The most difficult sound to reproduce was "the omnipresent, mechanical hum of the camp's machinery - a harrowing reminder of the workshops and the crematorium's furnace".
He also had the unenviable task of recreating how the camp's prisoners might have sounded.
"Believably capturing the sound of a life-ending scream is inherently challenging," he says.
'Satanic bellows'
Mica Levi's music features in certain moments of the film, including its opening, with a black screen while the score takes centre stage.
It provokes a variety of reactions.
"Some people find it quite peaceful, arcane - some people find it really alarming," the musician explains.
Hollywood Reporter describes the music as "a deep inhuman sound, like the roar of a satanic bellows", while Variety says it's "eerie in the extreme".
Levi calls it "a kind of question mark - it's not working to emotionally support the narrative of the characters".
Another key part of the film is the house itself - Höss had taken it from a Polish family and remodelled it.
Production designer Chris Oddy wanted to recreate it at Auschwitz, but was unable to.
The area is a Unesco world heritage site, so nothing could be disturbed or built within a 500m exclusion zone.
Despite this, Glazer was able to make his film in the area, called the Zone of Interest by the Nazis.
The Memorial and Museum for Auschwitz-Birkenau explains that this referred to an area around Auschwitz administered by the SS.

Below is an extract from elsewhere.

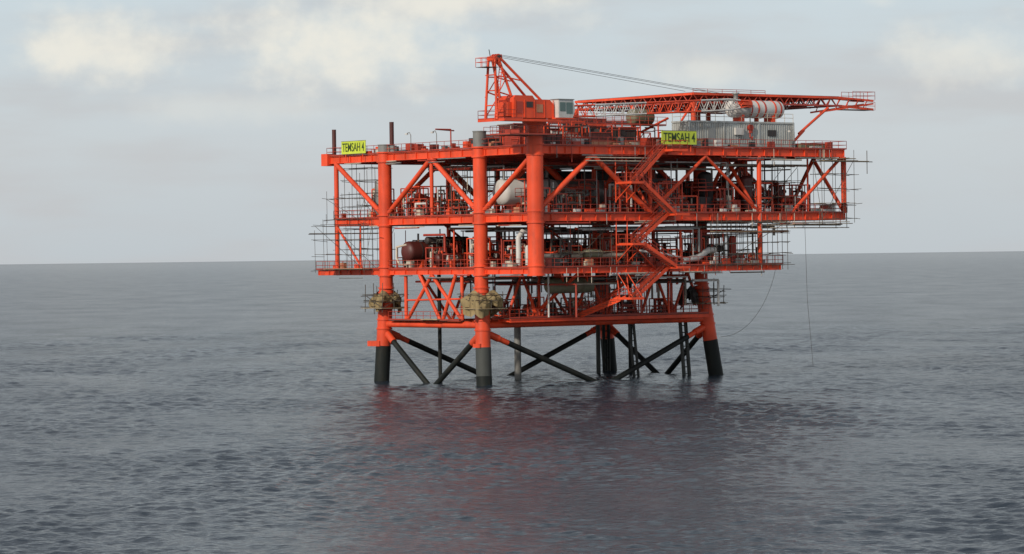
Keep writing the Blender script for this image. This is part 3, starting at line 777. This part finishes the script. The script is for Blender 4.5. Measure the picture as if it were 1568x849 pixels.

"To prevent prisoners from having contact with the outside world, and eliminate witnesses to their crimes, the Germans forcibly expelled approximately 9,000 residents from that area," it says.
'Holes for cameras'
The original house is still there, with a family living in it.
But it now doesn't look "new" enough to double for the Höss residence during World War Two.
"We got quite friendly with the family living there," adds Oddy, who visited them about six times during his research.
He managed to find a derelict building about 200m from the original house, which the crew used.
After four and a half months of replastering, decorating and sourcing furniture and plants, he had to embed the fixed cameras. "I just counted how many holes I had to make," he says.
Glazer concludes that his movie "looks into dark corners of human capacity", and is relevant today.
"I think what's inside this film is what we do to each other as human beings," he says.
"We see others as lesser than ourselves, different from ourselves. Somehow, step by step, that leads to atrocity.
"It's about the inherent violence in us - and how we need to evolve out of that state."
The Zone of Interest is released in UK cinemas on 2 February.